>> Start

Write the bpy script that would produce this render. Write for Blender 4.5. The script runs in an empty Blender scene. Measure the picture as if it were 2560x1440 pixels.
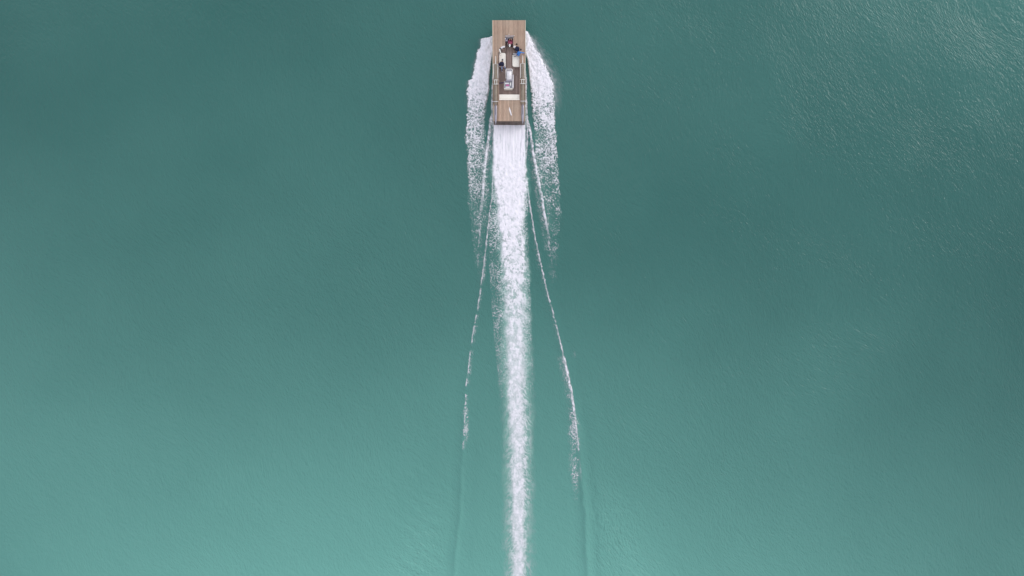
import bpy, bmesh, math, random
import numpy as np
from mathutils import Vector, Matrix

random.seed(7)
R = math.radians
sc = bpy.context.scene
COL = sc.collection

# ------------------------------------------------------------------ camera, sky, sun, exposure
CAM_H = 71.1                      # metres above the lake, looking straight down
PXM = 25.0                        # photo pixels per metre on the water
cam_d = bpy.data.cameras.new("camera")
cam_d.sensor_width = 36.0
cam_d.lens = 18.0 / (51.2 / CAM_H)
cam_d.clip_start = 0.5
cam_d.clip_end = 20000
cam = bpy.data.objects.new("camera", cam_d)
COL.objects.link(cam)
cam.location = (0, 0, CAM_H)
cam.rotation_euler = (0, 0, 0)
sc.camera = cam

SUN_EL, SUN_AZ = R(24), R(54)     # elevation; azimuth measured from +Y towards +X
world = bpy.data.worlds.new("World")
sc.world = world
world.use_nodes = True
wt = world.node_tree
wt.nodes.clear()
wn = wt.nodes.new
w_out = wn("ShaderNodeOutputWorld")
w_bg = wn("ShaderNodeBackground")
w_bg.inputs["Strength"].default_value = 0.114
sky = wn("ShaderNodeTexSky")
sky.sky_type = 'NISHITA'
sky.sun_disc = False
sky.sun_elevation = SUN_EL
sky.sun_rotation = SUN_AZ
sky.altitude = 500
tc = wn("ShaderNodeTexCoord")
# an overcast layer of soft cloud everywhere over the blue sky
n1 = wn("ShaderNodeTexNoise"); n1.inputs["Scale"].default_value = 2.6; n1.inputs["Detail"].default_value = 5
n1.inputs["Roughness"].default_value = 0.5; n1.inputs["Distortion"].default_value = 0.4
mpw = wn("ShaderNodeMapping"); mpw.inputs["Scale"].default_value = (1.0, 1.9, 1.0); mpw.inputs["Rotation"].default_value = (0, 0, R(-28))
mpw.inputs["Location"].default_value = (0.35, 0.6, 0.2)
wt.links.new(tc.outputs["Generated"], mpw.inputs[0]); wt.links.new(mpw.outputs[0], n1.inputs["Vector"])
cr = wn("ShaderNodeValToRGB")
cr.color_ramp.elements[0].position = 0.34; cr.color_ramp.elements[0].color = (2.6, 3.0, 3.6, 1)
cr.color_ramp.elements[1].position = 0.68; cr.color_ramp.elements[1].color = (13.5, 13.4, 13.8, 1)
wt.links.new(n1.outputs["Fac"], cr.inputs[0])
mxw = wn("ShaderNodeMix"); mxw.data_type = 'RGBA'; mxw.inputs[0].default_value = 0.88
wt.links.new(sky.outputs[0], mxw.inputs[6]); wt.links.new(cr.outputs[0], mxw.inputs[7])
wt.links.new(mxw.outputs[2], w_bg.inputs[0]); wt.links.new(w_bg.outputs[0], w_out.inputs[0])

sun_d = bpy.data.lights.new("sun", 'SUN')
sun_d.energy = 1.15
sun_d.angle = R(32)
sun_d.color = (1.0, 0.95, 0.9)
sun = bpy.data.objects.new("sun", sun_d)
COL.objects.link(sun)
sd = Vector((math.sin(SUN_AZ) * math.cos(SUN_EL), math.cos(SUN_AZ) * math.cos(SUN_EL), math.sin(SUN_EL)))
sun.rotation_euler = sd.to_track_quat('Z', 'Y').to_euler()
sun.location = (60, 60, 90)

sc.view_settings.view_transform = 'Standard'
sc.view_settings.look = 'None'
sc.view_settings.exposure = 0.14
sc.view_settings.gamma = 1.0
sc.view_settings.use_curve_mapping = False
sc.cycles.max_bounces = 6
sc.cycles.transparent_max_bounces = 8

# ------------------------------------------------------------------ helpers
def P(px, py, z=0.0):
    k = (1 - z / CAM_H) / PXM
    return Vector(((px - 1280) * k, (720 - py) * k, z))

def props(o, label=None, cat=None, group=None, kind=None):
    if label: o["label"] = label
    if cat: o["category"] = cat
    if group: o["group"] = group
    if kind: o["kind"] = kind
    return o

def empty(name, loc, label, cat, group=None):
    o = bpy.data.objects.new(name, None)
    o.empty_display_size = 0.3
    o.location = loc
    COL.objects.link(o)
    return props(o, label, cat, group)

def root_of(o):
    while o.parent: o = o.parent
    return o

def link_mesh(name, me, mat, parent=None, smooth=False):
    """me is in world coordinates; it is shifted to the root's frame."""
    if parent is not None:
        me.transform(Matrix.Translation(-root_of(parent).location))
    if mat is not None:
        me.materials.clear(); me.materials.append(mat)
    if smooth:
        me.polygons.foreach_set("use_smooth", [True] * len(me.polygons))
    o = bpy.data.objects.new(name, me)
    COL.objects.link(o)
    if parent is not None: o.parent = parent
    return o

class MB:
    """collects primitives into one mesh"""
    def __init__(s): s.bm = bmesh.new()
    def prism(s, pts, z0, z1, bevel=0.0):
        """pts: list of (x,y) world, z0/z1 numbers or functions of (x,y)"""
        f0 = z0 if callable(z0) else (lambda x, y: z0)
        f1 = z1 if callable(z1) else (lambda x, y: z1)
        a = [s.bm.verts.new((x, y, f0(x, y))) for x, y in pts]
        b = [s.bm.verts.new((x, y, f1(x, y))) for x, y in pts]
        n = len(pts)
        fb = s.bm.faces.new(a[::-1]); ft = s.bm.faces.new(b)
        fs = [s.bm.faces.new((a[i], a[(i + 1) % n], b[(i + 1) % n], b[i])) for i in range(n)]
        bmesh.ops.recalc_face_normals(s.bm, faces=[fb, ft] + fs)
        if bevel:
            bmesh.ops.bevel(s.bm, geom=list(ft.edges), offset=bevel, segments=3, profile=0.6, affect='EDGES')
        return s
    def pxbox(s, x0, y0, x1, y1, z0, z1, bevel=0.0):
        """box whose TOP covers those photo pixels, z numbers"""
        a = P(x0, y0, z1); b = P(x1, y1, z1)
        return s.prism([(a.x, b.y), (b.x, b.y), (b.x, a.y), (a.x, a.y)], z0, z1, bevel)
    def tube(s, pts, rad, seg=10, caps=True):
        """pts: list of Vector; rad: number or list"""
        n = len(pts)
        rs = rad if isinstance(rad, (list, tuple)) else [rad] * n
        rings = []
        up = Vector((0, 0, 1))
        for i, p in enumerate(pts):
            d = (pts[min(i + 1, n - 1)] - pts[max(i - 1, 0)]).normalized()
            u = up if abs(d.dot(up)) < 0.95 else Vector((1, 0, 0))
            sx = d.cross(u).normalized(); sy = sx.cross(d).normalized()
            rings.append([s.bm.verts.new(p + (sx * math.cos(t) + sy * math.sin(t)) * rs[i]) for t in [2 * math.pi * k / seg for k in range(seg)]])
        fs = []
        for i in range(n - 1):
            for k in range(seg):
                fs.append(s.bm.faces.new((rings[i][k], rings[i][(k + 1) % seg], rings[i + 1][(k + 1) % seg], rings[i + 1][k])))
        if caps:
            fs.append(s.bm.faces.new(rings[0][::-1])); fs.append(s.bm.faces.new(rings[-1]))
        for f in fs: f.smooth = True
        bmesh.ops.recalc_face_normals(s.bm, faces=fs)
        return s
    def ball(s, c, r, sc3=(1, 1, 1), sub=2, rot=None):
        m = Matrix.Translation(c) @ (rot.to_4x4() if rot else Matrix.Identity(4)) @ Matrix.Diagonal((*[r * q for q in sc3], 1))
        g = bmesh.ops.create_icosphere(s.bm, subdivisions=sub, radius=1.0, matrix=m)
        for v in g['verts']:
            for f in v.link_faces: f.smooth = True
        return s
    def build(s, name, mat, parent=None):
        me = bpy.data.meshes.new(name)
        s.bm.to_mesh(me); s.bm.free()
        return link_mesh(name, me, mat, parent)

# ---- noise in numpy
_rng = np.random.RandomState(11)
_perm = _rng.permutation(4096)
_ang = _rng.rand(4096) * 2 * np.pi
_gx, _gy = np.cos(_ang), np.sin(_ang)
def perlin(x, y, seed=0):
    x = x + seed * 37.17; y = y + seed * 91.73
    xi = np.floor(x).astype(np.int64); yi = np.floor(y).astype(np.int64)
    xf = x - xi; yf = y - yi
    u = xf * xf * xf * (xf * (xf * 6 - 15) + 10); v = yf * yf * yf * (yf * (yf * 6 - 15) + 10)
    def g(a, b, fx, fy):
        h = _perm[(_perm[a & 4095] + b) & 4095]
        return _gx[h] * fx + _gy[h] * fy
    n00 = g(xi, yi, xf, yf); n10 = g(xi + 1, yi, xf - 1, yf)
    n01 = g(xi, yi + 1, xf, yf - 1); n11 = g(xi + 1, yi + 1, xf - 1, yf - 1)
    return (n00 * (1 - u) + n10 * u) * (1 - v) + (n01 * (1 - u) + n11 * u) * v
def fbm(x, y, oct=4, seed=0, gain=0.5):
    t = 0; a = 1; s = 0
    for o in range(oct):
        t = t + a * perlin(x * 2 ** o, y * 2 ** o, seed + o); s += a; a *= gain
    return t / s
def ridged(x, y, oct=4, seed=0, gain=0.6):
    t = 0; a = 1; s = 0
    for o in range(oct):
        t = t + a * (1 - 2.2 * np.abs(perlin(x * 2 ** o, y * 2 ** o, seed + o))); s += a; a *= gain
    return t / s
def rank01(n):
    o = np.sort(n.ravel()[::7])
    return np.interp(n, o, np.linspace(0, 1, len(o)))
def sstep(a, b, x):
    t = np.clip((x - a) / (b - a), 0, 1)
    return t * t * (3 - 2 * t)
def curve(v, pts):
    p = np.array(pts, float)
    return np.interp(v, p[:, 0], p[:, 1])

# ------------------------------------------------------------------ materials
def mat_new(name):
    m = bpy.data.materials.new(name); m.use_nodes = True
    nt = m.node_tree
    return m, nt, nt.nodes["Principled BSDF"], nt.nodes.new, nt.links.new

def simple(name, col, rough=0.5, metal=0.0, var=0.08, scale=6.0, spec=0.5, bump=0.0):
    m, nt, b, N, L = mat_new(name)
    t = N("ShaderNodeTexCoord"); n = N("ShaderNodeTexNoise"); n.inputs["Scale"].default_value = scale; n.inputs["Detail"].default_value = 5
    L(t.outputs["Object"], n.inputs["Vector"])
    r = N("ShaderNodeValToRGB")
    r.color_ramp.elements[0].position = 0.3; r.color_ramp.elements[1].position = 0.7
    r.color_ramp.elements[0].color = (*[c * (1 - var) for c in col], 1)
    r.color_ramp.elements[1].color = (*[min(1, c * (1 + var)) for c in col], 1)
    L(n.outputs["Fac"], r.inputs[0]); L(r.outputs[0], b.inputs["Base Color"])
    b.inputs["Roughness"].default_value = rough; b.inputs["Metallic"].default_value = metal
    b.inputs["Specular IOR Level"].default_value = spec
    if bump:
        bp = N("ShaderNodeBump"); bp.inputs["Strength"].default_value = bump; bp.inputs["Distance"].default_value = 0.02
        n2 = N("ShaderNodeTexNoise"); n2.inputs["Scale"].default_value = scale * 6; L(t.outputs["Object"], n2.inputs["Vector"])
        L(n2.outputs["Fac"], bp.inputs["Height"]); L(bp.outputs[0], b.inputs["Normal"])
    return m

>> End

= DIRECTIONS FOR THIS TASK =
Copy nothing but the lines from the top of the data down to the line containing "from mathutils import Vector, Matrix", and leave the pictures out.

= SOLUTION FOR THIS TASK =
Write the bpy script that would produce this render. Write for Blender 4.5. The script runs in an empty Blender scene. Measure the picture as if it were 2560x1440 pixels.
import bpy, bmesh, math, random
import numpy as np
from mathutils import Vector, Matrix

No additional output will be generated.